Die Erinnerung, folgert Dupin, ist der Zustand des Unfertigen. An den Eiffelturm kann man sich nicht erinnern, weil es ihn als Monument gibt. An Kafkas „Schloss“ ebenso wenig, es liegt in jeder Buchhandlung aus. Erinnerung ist der Zustand, in dem die Worte, die man den Ideen überschüttet, wenn sie noch im Kopf sind, noch ihre Vieldeutigkeit bewahrt haben. Weil jedes Sicherinnern nichts weiter ist als das Modellieren an den Gedanken, ein ständiger, niemals abgeschlossener Prozess, nichts, was sich – wie der Eiffelturm, wie Kafkas Werk – einfach so besichtigen und bewohnen ließe, indem man es betritt.
Jeder literarische Text, schließt Dupin, ist, wie alle Architektur, ein Bauwerk, das man in seine eigenen Erinnerungen ziehen muss, um ihm Bedeutung zu verleihen. Was dabei herauskommen kann, hat Modellcharakter und ist flüchtig.
Dupin erinnert sich darin, ein Detektiv zu sein, dem es um die Aufklärung von Verbrechen zu tun ist, und plötzlich weiß er, dass die Aufklärung von Verbrechen und das Erstarren von Sprache eins sind: Scheitern. Sobald er die Verbrechen, die in „Die sechste Laterne“ zur Sprache kommen, aufklärt, hat er das flüchtige Modell, als das De Santis diese Verbrechen vorweist, unzulässig manifestiert. Wenn er Balestri des Mordes an seiner Frau bezichtigt (oder Caylus; Dupin plädiert eher für Caylus), hat er die Idee des Romans verraten. Er hat einen Turm gebaut, der für die Unmöglichkeit einer Lösung steht.
Dupin ketzert: Kriminalromanen, die mit Lösungen aufwarten, fehlt die Erinnerung. Sie sind gescheitert, weil sie von der Wirklichkeit draußen für gelungen gehalten, für abgeschlossen.
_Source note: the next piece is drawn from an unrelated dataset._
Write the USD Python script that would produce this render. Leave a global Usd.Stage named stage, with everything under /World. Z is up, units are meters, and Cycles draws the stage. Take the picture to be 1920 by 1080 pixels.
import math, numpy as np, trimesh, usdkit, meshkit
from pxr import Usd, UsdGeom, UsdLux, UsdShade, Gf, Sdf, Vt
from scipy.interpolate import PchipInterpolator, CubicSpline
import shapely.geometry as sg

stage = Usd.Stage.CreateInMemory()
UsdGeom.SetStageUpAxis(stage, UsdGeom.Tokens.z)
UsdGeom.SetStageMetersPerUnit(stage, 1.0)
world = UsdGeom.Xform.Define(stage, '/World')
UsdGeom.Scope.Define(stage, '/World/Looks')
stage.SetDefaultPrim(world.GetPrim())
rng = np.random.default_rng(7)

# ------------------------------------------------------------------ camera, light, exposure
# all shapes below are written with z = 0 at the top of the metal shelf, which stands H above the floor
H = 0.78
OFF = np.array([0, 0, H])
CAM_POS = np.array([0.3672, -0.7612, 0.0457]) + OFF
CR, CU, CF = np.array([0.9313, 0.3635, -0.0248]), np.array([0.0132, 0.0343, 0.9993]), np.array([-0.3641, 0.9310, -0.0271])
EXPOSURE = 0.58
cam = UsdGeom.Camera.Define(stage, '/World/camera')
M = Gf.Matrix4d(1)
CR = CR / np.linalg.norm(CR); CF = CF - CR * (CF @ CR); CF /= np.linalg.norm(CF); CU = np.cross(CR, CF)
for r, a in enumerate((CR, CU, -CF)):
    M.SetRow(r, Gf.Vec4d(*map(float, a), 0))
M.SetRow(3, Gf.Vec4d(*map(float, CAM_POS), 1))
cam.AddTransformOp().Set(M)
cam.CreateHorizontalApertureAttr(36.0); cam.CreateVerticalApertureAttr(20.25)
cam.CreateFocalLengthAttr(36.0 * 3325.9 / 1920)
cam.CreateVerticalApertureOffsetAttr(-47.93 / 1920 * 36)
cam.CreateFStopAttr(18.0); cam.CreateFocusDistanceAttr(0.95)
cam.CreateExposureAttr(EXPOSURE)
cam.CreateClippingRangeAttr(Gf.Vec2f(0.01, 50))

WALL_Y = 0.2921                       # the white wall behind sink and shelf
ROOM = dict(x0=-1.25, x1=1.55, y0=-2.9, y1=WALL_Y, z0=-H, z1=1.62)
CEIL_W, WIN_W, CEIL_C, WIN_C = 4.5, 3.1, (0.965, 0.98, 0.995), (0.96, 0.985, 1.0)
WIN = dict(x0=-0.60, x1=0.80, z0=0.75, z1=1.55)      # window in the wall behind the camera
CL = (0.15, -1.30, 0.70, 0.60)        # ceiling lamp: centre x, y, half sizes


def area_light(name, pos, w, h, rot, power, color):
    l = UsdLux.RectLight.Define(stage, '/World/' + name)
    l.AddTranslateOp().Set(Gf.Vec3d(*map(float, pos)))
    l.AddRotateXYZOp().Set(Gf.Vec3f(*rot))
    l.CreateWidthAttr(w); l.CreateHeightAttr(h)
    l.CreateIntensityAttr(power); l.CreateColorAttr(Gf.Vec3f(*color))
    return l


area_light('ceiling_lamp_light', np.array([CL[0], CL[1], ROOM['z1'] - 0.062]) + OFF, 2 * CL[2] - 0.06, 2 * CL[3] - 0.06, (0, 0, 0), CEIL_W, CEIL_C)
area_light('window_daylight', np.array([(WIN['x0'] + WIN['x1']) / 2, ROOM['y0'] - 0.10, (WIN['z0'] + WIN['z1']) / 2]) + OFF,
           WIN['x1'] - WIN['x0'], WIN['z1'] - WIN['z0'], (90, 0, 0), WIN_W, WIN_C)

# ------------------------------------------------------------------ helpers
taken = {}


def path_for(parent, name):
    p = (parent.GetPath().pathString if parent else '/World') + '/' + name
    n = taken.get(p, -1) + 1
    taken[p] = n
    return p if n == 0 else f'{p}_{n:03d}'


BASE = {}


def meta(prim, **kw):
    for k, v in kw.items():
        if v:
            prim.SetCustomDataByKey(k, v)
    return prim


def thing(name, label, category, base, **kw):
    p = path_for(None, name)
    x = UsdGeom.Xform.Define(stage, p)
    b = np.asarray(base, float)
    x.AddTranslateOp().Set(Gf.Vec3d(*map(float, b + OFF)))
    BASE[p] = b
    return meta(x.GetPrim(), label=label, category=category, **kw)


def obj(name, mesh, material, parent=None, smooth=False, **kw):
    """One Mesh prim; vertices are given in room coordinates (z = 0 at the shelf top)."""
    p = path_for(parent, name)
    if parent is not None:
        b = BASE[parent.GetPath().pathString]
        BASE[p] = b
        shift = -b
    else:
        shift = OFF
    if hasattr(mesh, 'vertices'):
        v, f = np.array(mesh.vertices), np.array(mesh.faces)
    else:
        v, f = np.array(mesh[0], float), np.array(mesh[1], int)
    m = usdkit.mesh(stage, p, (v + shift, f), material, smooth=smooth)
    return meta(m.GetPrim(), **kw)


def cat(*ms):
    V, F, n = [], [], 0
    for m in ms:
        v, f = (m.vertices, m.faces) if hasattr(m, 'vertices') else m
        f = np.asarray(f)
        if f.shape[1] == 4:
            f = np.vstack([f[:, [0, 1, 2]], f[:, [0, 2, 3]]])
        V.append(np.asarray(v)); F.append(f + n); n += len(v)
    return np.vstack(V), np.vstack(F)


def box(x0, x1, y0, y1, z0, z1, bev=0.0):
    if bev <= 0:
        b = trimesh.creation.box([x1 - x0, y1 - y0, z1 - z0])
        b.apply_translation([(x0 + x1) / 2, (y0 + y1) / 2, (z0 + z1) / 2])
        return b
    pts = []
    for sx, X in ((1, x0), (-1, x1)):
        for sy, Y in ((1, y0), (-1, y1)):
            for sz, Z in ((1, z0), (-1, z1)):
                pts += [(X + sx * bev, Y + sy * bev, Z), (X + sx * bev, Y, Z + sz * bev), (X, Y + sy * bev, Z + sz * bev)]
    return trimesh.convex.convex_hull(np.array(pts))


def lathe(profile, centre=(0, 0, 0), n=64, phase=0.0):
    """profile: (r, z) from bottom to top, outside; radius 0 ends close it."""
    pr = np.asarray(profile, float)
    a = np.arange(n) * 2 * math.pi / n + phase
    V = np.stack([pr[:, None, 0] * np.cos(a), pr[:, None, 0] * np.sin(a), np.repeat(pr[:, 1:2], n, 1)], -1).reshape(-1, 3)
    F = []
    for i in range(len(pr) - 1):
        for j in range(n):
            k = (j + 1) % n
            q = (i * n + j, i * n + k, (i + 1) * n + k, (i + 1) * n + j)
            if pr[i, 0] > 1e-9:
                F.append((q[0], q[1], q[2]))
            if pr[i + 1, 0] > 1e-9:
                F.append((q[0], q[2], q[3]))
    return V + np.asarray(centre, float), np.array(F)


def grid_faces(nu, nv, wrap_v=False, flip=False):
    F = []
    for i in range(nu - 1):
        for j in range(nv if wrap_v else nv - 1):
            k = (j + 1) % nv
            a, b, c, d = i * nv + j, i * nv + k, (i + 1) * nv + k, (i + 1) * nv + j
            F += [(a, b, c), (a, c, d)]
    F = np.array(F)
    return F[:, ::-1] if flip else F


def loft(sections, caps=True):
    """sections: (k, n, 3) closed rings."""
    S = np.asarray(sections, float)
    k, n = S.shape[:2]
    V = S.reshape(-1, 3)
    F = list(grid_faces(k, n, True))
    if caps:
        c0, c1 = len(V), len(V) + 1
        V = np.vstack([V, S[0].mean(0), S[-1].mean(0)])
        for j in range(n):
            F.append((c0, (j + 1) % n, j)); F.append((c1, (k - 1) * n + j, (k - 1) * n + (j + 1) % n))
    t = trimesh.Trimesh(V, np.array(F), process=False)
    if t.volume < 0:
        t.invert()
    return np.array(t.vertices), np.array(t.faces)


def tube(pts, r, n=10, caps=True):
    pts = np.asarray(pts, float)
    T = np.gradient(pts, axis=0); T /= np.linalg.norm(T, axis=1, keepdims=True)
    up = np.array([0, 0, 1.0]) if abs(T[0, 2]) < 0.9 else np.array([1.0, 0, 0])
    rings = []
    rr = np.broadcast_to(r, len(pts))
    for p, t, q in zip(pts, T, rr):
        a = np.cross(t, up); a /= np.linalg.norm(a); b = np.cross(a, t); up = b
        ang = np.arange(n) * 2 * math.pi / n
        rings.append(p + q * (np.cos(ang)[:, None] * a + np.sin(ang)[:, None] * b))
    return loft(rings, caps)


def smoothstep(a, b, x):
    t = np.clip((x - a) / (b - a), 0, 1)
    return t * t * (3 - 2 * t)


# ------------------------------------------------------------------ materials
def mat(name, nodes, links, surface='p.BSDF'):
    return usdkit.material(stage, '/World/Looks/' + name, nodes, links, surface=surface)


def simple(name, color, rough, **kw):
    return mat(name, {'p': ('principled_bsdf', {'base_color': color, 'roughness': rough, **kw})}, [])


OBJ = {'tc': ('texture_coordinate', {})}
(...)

Dupin legt schnell den Stift aus der Hand: Er muss jetzt aufhören, solange seine Idee von „Die sechste Laterne“ sich noch wie frisch in die Form gegossener Beton bearbeiten lässt. Er muss seine Idee zu einem Teil der Erinnerung machen, so wie Kafkas nachgelassene Werke in Kafka ruhen, weil sie für ihn nicht Buch geworden sind.
Nachschrift: Die Geschichte, die Edgar Poe in „Marie Roget“ erzählt, basiert auf einem authentischen Fall, der zum Zeitpunkt der Niederschrift noch ungelöst war. Poe ließ Dupin den Fall lösen, Dupin war erfolgreich – die Wirklichkeit jedoch sah anders aus, dort war nicht der von Dupin überführte geheime Liebhaber der Mörder, nein, Marie Roget, die in Wirklichkeit Marie Rogers hieß, starb an den Folgen einer Abtreibung. Ihr Schicksal war, als sich Dupin damit beschäftigte, eine Idee, und diese Idee starb in dem Moment, als ihr Schicksal Wirklichkeit war.
Lesen, erkennen wir, ist das Zerstören von erstarrter Sprache. Die Rückverwandlung von faktischer Wirklichkeit zu Ideen, die wir im Gedächtnis behalten, um uns immer wieder aufs Neue an sie zu erinnern. Bis die Türme des Faktischen unter ihrem Eigengewicht eingestürzt sind und nur noch als labile Modelle des Unvollendbaren in uns existieren.
Pablo De Santis: Die sechste Laterne.
Unionsverlag 2007
(Original: „La sexte lámpera“, deutsch von Claudia Wuttke).